Carol - we have some strawberries, too, and jalapenos! Wish I had tomatillos this year, but there isn't any more room -- I don't have the space you do. Have you ever grown them? They are fun to grow. I'll be thinkin' of you watching the ballgame tonight!

Annie in Austin said...

This garden looks so wonderful - no wonder you have garden envy, Diana - but you seem pretty much at home in that sprawling Suburban garden. You might get claustrophobic after spending some time in the city.
My husband & I have watched Rick Bayless on TV for years - love the recipes and techniques and it's so much fun to see the segments where he roams the markets of Mexico and just talks about what you see and can buy there.

We have envy for the enormous outdoor comals - but I'll bet using one in a small yard would make the air temps go up 10 degrees!

Annie at the Transplantable Rose

Gail said...

Diana, The Bayless Garden has many features to admire...I loved it, too!
I so want a pond, even though I know that they require way more time to care for them then I have to give...sigh!

I had fried green tomatoes for lunch!

Diana said...

Annie - I love watching his shows, too. It always makes me hungry for street food, especially the fruit with the chile on it!

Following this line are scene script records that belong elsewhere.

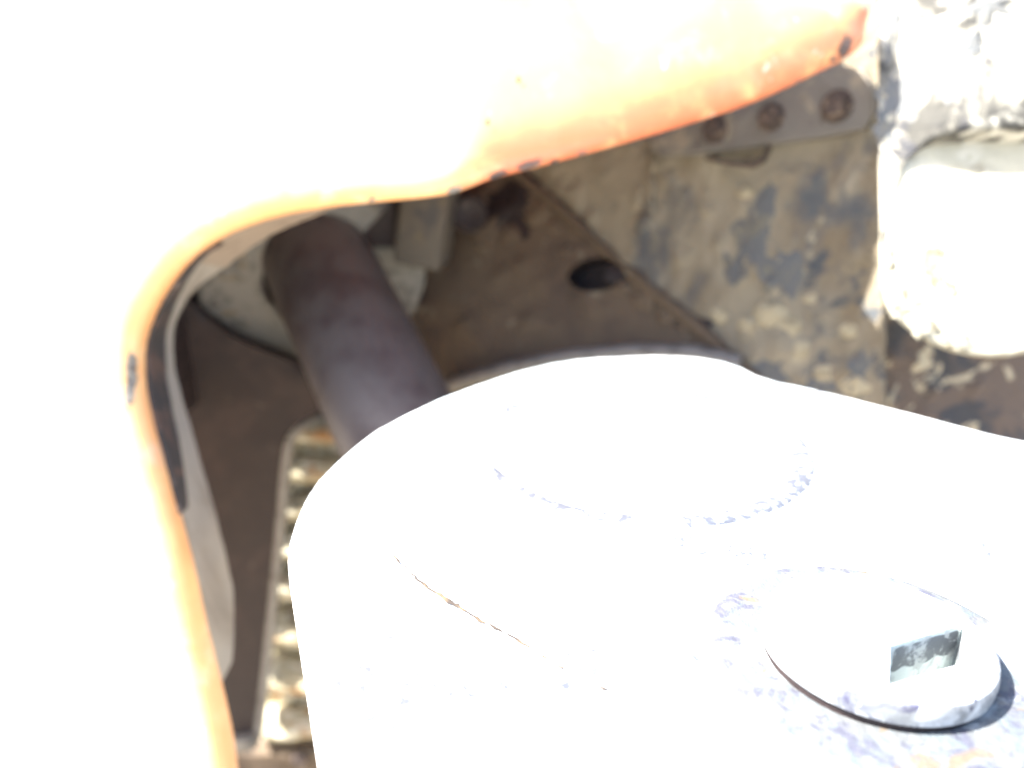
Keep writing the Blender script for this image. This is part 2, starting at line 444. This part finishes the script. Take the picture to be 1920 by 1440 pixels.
for k, (x, y, a_, b_) in enumerate(((1752, 500, .018, .020), (1772, 545, .013, .012), (1700, 575, .014, .014), (1735, 612, .016, .010), (1668, 480, .006, .02), (1800, 640, .016, .007))):
    patch(PL_HOUS, relief(PL_HOUS, .003, 8, .008, 36), x, y, a_, b_, 50 + k, M_PALEDIRT, "dirt_patch")
patch(PL_BACK, relief(PL_BACK, .006, 7, .012, 18), 1172, 512, .040, .016, 71, M_DARK)
patch(PL_BACK, relief(PL_BACK, .006, 7, .012, 18), 1290, 606, .030, .012, 74, M_DARK)  # darker patch beside the plate corner
patch(PL_BACK, relief(PL_BACK, .006, 7, .012, 18), 960, 390, .060, .040, 77, M_DARK)  # dark patch stands in for deep shade below the hood edge
lp = [PL_BACK.hit(x, y, .010) for x, y in ((830, 728), (900, 706), (980, 685), (1080, 669), (1200, 660), (1310, 664), (1390, 684))]
obj("lower_lip", tube(lp, .011, 10), M_EDGE, frame)

# ------------------------------------------------------------------ bolted strip
PL_STRIP = Plane(PL_SIDE.hit(1240, 270, .012), PL_SIDE.hit(1640, 200, .012), PL_SIDE.hit(1500, 300, .012))
strip = thing("bolted_strip", PL_STRIP.hit(1450, 290), "grey muddy steel strip with rusty bolts just under the right end of the orange hood", "steel strip")
so_ = px_poly(PL_STRIP, [(1215, 240), (1560, 120), (1640, 136), (1640, 238), (1570, 254), (1430, 274), (1310, 290), (1225, 296)], it=1)
obj("strip_plate", sheet(so_, .006, lambda u, v, d: .006 + relief(PL_STRIP, .001, 20, .005, 40)(u, v, d) - max(0, .002 - d), PL_STRIP.to3, wall=.018), M_STRIP, strip)
b0 = None
for (x, y, r) in ((1570, 200, .0135), (1447, 221, .0122), (1342, 243, .0125)):
    c = PL_STRIP.hit(x, y, .005)
    M = axis_matrix(c, PL_STRIP.n, .3 + x)
    bm = lathe([(r * 1.25, 0), (r * 1.25, .002), (r * 1.15, .003), (r * .95, .003), (r * .98, .010), (r * .80, .013), (r * .45, .0125), (0, .014)], 6 if False else 18)
    for v in bm.verts:
        a = math.atan2(v.co.y, v.co.x); rr = math.hypot(v.co.x, v.co.y)
        if v.co.z > .0029 and rr < r * 1.1:
            k = math.cos(math.pi / 6) / math.cos((a % (math.pi / 3)) - math.pi / 6); v.co.x *= k; v.co.y *= k
        v.co += Vector((1, 1, 1)) * .0008 * noise.noise(v.co * 300)
    bm.transform(M); obj("bolt", bm, M_RUST, strip)
# bent tab under the strip
tab = [PL_STRIP.hit(x, y, h) for x, y, h in ((1322, 292, .006), (1370, 302, .012), (1408, 305, .014), (1428, 294, .012), (1440, 268, .006))]
bm = bmesh.new(); rows = []
for p in tab: rows.append([bm.verts.new(p), bm.verts.new(p + PL_STRIP.v * -.0045), bm.verts.new(p + PL_STRIP.v * -.0045 - PL_STRIP.n * .012), bm.verts.new(p - PL_STRIP.n * .012)])
for a, b in zip(rows, rows[1:]):
    for i in range(4): bm.faces.new((a[i], a[(i + 1) % 4], b[(i + 1) % 4], b[i]))
bm.faces.new(rows[0]); bm.faces.new(rows[-1][::-1]); bmesh.ops.recalc_face_normals(bm, faces=bm.faces)
obj("bent_tab", bm, M_RUST, strip)

# ------------------------------------------------------------------ ribbed step low on the left
YS = 1.10
step = thing("ribbed_step", (-.2, YS, -1.15), "muddy ribbed step in the narrow gap between dark bracket and pale arm", "ribbed step")
rows_ = [(806, 24), (878, 26), (950, 28), (1020, 30), (1092, 33), (1174, 36), (1262, 40), (1350, 32)]
for k, (py, hpx) in enumerate(rows_):
    c = on_y(560, py, YS); hz = hpx / F_PX * YS * 1.05
    path = []
    for i in range(25):
        x = -.44 + .42 * i / 24
        path.append(Vector((x, YS + .006 * noise.noise(Vector((x * 20, k, 0))), c.z + .0025 * noise.noise(Vector((x * 14, k * 3, 4))))))
    bm = tube(path, lambda i: hz * (.92 + .12 * noise.noise(Vector((i * .5, k * 7, 1)))), 14)
    for v in bm.verts:
        v.co.y += (v.co.y - YS) * .6
        v.co += Vector((0, 1, 1)) * .002 * noise.noise(v.co * 90)
    obj("rib", bm, M_RIB, step)
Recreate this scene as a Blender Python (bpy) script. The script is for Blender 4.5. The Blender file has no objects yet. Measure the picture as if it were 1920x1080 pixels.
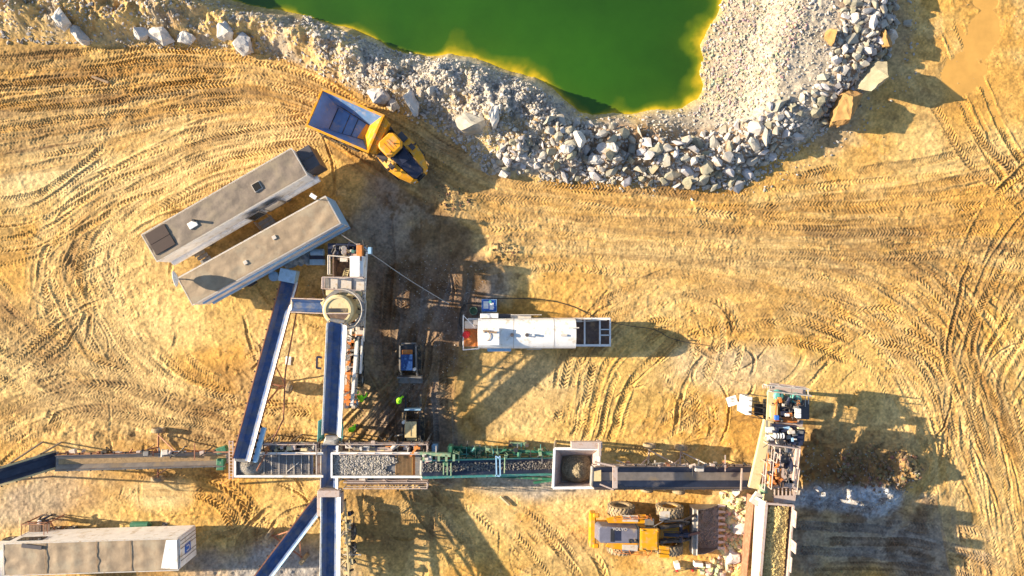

Gail -- I'm with you on the pond. I can't keep up with what I have. And my husband said he was thinking about surprising me with a pond when I was gone to Mother-Daughter camp! It'll take me years to plan such a thing, if I ever do decide to do it. Fried green tomatoes sound wonderful, wish I'd been there for a taste!

getgrounded said...

I understand what you mean about the coziness of a small garden, Diana, I believe I would enjoy that as well. When I have the space, I feel compelled to fill it up, thus creating more work! But then again, I envy your sprawling gardens, so what are you gonna do?

Diana said...

GetGrounded-- I'm gonna learn to love sprawl while trying to build it up into a more enveloped, cozy space! (And try to work on my garden envy!)

Lisa at Greenbow said...

Diana, I was wondering who this guy was. I knew he was a restaurantuer but I didn't know he had written any books. He did have a fab city garden. Just think though you could have all of those rooms and more outside. Fun fun. You have a green house too. Droool.

Diana said...

Lisa -- You should watch his show sometime on PBS on the weekends. I have no idea when it's on, but he's kinda neat. And yes, now I am trying to get inspired with the challenge of creating rooms where there are none!

vertie said...

Thanks for the tour. I would loved to have seen his garden, and I'm sure I would have been envious too! I'm a big Rick Bayless fan. I've got several of his cookbooks, although not the salsa one. He also tweets (twitters?)recipes, which is quite fun.